PROBLEM: Reproduce the listing verbatim.

BEGIN SOURCE DATA

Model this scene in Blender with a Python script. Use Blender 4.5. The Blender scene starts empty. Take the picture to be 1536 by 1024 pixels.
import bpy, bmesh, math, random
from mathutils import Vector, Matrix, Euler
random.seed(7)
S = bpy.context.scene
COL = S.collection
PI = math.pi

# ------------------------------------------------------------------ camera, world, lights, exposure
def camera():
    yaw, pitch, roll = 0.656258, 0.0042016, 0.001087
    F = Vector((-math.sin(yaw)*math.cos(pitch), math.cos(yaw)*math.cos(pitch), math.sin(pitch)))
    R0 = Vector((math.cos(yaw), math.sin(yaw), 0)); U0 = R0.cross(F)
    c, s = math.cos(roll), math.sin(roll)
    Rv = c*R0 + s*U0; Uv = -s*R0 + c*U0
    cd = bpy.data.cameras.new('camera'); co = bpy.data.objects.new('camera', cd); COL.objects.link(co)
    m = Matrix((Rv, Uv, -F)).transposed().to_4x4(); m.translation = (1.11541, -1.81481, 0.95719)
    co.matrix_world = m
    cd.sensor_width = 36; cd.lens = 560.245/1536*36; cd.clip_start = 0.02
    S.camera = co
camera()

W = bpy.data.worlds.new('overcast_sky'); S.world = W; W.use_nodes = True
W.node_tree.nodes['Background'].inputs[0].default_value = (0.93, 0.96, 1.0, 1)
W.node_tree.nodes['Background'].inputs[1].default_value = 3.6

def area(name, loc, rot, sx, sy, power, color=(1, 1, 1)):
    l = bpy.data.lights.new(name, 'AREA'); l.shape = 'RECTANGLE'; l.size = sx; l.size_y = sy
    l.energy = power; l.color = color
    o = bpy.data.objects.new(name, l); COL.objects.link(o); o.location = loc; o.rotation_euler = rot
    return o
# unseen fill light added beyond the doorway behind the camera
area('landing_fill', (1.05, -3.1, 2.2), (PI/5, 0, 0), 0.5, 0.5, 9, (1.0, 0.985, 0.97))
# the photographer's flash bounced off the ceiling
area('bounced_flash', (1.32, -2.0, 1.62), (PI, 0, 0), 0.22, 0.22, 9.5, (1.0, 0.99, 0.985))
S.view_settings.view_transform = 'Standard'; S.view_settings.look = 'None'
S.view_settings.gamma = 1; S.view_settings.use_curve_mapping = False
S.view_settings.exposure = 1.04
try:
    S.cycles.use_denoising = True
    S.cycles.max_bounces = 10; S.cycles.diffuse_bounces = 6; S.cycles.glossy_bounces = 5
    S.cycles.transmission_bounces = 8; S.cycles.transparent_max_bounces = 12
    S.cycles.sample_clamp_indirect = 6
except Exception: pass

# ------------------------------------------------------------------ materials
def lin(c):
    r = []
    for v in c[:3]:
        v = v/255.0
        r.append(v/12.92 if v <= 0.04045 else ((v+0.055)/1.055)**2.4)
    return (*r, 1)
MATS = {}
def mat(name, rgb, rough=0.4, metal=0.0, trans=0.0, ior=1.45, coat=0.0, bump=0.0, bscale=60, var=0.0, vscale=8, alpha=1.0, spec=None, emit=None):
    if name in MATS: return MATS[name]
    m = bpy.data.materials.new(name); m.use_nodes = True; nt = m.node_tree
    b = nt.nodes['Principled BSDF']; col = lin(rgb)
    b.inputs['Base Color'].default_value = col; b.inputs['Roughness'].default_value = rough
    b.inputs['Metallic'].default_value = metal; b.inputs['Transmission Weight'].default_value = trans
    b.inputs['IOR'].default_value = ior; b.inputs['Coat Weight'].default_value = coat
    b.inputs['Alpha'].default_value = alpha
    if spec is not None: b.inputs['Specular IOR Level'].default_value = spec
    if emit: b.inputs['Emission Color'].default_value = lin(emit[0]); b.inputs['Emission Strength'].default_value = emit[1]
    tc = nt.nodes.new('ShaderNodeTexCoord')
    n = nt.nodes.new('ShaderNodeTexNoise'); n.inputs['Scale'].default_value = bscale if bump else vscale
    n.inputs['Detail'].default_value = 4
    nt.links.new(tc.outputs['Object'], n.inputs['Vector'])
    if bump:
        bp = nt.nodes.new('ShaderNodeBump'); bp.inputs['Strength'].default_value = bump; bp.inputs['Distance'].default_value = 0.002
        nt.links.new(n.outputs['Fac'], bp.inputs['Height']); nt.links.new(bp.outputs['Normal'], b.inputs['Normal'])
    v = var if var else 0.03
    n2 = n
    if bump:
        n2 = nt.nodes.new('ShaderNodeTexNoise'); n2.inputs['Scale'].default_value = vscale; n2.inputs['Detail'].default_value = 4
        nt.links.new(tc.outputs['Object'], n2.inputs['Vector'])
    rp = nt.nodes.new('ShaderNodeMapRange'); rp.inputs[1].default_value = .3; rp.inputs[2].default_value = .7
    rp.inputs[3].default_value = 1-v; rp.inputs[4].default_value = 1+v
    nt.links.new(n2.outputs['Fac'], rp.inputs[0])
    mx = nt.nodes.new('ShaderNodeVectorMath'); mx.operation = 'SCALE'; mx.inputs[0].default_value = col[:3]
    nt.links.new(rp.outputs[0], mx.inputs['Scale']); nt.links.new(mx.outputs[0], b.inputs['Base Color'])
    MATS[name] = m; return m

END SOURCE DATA

ANSWER IN FULL:
Model this scene in Blender with a Python script. Use Blender 4.5. The Blender scene starts empty. Take the picture to be 1536 by 1024 pixels.
import bpy, bmesh, math, random
from mathutils import Vector, Matrix, Euler
random.seed(7)
S = bpy.context.scene
COL = S.collection
PI = math.pi

# ------------------------------------------------------------------ camera, world, lights, exposure
def camera():
    yaw, pitch, roll = 0.656258, 0.0042016, 0.001087
    F = Vector((-math.sin(yaw)*math.cos(pitch), math.cos(yaw)*math.cos(pitch), math.sin(pitch)))
    R0 = Vector((math.cos(yaw), math.sin(yaw), 0)); U0 = R0.cross(F)
    c, s = math.cos(roll), math.sin(roll)
    Rv = c*R0 + s*U0; Uv = -s*R0 + c*U0
    cd = bpy.data.cameras.new('camera'); co = bpy.data.objects.new('camera', cd); COL.objects.link(co)
    m = Matrix((Rv, Uv, -F)).transposed().to_4x4(); m.translation = (1.11541, -1.81481, 0.95719)
    co.matrix_world = m
    cd.sensor_width = 36; cd.lens = 560.245/1536*36; cd.clip_start = 0.02
    S.camera = co
camera()

W = bpy.data.worlds.new('overcast_sky'); S.world = W; W.use_nodes = True
W.node_tree.nodes['Background'].inputs[0].default_value = (0.93, 0.96, 1.0, 1)
W.node_tree.nodes['Background'].inputs[1].default_value = 3.6

def area(name, loc, rot, sx, sy, power, color=(1, 1, 1)):
    l = bpy.data.lights.new(name, 'AREA'); l.shape = 'RECTANGLE'; l.size = sx; l.size_y = sy
    l.energy = power; l.color = color
    o = bpy.data.objects.new(name, l); COL.objects.link(o); o.location = loc; o.rotation_euler = rot
    return o
# unseen fill light added beyond the doorway behind the camera
area('landing_fill', (1.05, -3.1, 2.2), (PI/5, 0, 0), 0.5, 0.5, 9, (1.0, 0.985, 0.97))
# the photographer's flash bounced off the ceiling
area('bounced_flash', (1.32, -2.0, 1.62), (PI, 0, 0), 0.22, 0.22, 9.5, (1.0, 0.99, 0.985))
S.view_settings.view_transform = 'Standard'; S.view_settings.look = 'None'
S.view_settings.gamma = 1; S.view_settings.use_curve_mapping = False
S.view_settings.exposure = 1.04
try:
    S.cycles.use_denoising = True
    S.cycles.max_bounces = 10; S.cycles.diffuse_bounces = 6; S.cycles.glossy_bounces = 5
    S.cycles.transmission_bounces = 8; S.cycles.transparent_max_bounces = 12
    S.cycles.sample_clamp_indirect = 6
except Exception: pass

# ------------------------------------------------------------------ materials
def lin(c):
    r = []
    for v in c[:3]:
        v = v/255.0
        r.append(v/12.92 if v <= 0.04045 else ((v+0.055)/1.055)**2.4)
    return (*r, 1)
MATS = {}
def mat(name, rgb, rough=0.4, metal=0.0, trans=0.0, ior=1.45, coat=0.0, bump=0.0, bscale=60, var=0.0, vscale=8, alpha=1.0, spec=None, emit=None):
    if name in MATS: return MATS[name]
    m = bpy.data.materials.new(name); m.use_nodes = True; nt = m.node_tree
    b = nt.nodes['Principled BSDF']; col = lin(rgb)
    b.inputs['Base Color'].default_value = col; b.inputs['Roughness'].default_value = rough
    b.inputs['Metallic'].default_value = metal; b.inputs['Transmission Weight'].default_value = trans
    b.inputs['IOR'].default_value = ior; b.inputs['Coat Weight'].default_value = coat
    b.inputs['Alpha'].default_value = alpha
    if spec is not None: b.inputs['Specular IOR Level'].default_value = spec
    if emit: b.inputs['Emission Color'].default_value = lin(emit[0]); b.inputs['Emission Strength'].default_value = emit[1]
    tc = nt.nodes.new('ShaderNodeTexCoord')
    n = nt.nodes.new('ShaderNodeTexNoise'); n.inputs['Scale'].default_value = bscale if bump else vscale
    n.inputs['Detail'].default_value = 4
    nt.links.new(tc.outputs['Object'], n.inputs['Vector'])
    if bump:
        bp = nt.nodes.new('ShaderNodeBump'); bp.inputs['Strength'].default_value = bump; bp.inputs['Distance'].default_value = 0.002
        nt.links.new(n.outputs['Fac'], bp.inputs['Height']); nt.links.new(bp.outputs['Normal'], b.inputs['Normal'])
    v = var if var else 0.03
    n2 = n
    if bump:
        n2 = nt.nodes.new('ShaderNodeTexNoise'); n2.inputs['Scale'].default_value = vscale; n2.inputs['Detail'].default_value = 4
        nt.links.new(tc.outputs['Object'], n2.inputs['Vector'])
    rp = nt.nodes.new('ShaderNodeMapRange'); rp.inputs[1].default_value = .3; rp.inputs[2].default_value = .7
    rp.inputs[3].default_value = 1-v; rp.inputs[4].default_value = 1+v
    nt.links.new(n2.outputs['Fac'], rp.inputs[0])
    mx = nt.nodes.new('ShaderNodeVectorMath'); mx.operation = 'SCALE'; mx.inputs[0].default_value = col[:3]
    nt.links.new(rp.outputs[0], mx.inputs['Scale']); nt.links.new(mx.outputs[0], b.inputs['Base Color'])
    MATS[name] = m; return m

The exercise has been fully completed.